╭─ Data for the task

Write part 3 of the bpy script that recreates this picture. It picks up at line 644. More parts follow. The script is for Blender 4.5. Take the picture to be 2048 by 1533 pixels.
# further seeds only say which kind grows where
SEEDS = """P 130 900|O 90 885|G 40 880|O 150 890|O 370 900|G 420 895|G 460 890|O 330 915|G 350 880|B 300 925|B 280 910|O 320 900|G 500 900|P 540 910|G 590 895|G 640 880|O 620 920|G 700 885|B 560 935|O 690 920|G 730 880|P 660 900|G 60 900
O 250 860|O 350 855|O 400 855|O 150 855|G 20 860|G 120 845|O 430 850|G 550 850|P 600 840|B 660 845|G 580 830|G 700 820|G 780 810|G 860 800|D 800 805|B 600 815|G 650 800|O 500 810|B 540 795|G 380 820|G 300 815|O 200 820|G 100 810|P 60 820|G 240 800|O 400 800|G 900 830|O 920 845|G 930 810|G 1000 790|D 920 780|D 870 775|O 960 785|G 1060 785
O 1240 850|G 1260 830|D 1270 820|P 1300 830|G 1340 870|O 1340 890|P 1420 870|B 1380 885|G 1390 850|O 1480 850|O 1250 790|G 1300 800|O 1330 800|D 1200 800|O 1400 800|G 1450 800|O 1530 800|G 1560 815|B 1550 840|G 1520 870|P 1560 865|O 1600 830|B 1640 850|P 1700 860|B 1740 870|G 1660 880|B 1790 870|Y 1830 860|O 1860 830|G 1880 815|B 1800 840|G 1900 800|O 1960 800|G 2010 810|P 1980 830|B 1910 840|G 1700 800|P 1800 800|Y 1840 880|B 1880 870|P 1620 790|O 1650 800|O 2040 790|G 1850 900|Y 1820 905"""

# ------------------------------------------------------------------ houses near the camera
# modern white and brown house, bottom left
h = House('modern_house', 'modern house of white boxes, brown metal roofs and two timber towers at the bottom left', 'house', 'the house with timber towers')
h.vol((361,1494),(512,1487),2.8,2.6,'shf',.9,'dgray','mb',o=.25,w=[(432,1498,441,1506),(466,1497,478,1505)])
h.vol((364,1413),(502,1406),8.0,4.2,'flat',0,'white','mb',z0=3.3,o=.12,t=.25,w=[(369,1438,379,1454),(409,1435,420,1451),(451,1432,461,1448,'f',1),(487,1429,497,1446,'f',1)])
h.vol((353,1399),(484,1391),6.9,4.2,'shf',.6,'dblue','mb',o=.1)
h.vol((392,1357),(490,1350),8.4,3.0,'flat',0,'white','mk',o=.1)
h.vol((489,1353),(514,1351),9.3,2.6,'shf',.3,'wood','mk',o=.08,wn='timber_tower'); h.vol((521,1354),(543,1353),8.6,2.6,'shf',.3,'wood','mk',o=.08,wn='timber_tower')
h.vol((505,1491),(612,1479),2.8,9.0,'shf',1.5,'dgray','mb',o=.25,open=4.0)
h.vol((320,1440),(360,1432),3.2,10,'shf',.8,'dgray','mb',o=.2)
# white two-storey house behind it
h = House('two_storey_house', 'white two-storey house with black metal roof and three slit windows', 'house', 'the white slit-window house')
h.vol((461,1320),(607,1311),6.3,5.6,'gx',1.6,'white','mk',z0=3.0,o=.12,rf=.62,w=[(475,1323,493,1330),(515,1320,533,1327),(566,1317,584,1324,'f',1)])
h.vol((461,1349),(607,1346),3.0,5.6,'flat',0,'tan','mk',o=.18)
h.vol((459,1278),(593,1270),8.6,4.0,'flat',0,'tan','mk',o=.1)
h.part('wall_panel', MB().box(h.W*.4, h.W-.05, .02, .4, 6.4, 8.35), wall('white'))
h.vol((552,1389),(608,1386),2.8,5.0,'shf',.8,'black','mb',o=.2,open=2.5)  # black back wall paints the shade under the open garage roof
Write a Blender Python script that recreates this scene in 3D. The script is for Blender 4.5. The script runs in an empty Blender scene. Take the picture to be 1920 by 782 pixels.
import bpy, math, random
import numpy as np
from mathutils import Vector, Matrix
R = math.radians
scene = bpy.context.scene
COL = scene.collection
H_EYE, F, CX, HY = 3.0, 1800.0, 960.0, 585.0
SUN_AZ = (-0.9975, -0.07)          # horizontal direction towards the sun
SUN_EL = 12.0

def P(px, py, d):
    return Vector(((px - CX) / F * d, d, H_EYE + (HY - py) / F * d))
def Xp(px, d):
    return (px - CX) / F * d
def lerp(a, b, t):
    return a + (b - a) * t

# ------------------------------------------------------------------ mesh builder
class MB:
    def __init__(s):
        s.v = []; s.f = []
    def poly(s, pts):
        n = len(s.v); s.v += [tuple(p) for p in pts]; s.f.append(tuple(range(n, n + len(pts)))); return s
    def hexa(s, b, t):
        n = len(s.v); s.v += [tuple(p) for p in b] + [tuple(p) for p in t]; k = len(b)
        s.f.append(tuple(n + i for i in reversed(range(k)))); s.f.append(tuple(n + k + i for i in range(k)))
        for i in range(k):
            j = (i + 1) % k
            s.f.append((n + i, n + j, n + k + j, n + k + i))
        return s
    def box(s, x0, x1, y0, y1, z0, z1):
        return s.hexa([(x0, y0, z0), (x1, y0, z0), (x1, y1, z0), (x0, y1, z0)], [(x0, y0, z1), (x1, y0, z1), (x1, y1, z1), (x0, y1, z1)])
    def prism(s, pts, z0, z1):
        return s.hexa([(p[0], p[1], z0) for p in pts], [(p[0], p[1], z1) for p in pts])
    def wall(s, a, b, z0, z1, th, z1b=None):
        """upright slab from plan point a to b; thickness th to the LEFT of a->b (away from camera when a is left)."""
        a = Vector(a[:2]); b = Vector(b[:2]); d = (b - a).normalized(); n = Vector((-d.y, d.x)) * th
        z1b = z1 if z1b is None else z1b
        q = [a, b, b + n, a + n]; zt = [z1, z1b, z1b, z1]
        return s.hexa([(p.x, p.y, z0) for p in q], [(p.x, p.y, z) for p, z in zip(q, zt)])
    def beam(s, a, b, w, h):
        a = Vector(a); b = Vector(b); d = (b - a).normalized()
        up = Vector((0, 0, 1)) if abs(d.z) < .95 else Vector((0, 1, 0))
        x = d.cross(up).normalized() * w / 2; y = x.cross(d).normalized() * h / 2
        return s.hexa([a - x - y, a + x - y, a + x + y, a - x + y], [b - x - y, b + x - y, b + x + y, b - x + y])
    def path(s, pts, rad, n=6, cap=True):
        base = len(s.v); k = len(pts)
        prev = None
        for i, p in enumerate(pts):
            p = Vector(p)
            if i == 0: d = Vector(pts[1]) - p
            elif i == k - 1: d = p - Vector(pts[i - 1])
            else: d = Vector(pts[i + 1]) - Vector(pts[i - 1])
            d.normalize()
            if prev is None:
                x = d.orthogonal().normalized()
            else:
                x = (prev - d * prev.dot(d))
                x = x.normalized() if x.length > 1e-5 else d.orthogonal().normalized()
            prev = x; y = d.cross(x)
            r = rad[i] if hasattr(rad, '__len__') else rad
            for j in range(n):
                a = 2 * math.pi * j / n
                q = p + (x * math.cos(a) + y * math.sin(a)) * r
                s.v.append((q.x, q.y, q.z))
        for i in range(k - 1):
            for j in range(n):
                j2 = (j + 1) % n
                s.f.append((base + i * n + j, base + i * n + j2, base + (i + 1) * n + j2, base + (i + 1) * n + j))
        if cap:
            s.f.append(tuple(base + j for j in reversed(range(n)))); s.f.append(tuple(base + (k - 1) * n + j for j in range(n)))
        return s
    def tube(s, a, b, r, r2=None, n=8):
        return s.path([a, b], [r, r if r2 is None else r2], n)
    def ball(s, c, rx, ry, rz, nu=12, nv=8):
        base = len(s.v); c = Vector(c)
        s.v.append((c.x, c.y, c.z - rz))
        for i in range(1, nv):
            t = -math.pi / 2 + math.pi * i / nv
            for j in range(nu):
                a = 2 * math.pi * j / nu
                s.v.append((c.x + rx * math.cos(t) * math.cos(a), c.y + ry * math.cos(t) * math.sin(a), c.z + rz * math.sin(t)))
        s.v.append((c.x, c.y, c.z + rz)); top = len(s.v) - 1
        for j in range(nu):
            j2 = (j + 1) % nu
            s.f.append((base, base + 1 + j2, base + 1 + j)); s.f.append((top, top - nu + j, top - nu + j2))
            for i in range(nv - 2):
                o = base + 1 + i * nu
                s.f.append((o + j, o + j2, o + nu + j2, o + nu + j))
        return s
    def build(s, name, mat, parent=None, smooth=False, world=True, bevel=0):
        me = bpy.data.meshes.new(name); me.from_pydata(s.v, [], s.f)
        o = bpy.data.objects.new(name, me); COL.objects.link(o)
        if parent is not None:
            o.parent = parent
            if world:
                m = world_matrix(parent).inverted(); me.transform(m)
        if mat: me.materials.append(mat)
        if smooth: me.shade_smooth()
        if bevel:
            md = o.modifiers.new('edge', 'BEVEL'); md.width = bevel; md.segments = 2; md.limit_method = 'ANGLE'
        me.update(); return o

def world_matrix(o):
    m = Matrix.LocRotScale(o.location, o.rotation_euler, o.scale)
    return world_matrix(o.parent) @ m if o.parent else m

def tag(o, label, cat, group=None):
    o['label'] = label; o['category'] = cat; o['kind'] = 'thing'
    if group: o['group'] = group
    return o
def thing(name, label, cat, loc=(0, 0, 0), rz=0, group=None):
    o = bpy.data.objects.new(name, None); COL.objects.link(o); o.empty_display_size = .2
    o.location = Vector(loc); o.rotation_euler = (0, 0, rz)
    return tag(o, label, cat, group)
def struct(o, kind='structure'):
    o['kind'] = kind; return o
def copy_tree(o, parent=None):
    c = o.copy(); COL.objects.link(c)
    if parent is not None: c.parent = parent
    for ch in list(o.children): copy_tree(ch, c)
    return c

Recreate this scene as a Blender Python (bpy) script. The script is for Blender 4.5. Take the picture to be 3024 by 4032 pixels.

╰─

§ Problem details: Set down verbatim only the lines between the start of the data above and the line with "O 1240 850|G", both boundaries included.

§ Written response:
Write part 3 of the bpy script that recreates this picture. It picks up at line 644. More parts follow. The script is for Blender 4.5. Take the picture to be 2048 by 1533 pixels.
# further seeds only say which kind grows where
SEEDS = """P 130 900|O 90 885|G 40 880|O 150 890|O 370 900|G 420 895|G 460 890|O 330 915|G 350 880|B 300 925|B 280 910|O 320 900|G 500 900|P 540 910|G 590 895|G 640 880|O 620 920|G 700 885|B 560 935|O 690 920|G 730 880|P 660 900|G 60 900
O 250 860|O 350 855|O 400 855|O 150 855|G 20 860|G 120 845|O 430 850|G 550 850|P 600 840|B 660 845|G 580 830|G 700 820|G 780 810|G 860 800|D 800 805|B 600 815|G 650 800|O 500 810|B 540 795|G 380 820|G 300 815|O 200 820|G 100 810|P 60 820|G 240 800|O 400 800|G 900 830|O 920 845|G 930 810|G 1000 790|D 920 780|D 870 775|O 960 785|G 1060 785
O 1240 850|G 1260 830|D 1270 820|P 1300 830|G 1340 870|O 1340 890|P 1420 870|B 1380 885|G 1390 850|O 1480 850|O 1250 790|G 1300 800|O 1330 800|D 1200 800|O 1400 800|G 1450 800|O 1530 800|G 1560 815|B 1550 840|G 1520 870|P 1560 865|O 1600 830|B 1640 850|P 1700 860|B 1740 870|G 1660 880|B 1790 870|Y 1830 860|O 1860 830|G 1880 815|B 1800 840|G 1900 800|O 1960 800|G 2010 810|P 1980 830|B 1910 840|G 1700 800|P 1800 800|Y 1840 880|B 1880 870|P 1620 790|O 1650 800|O 2040 790|G 1850 900|Y 1820 905"""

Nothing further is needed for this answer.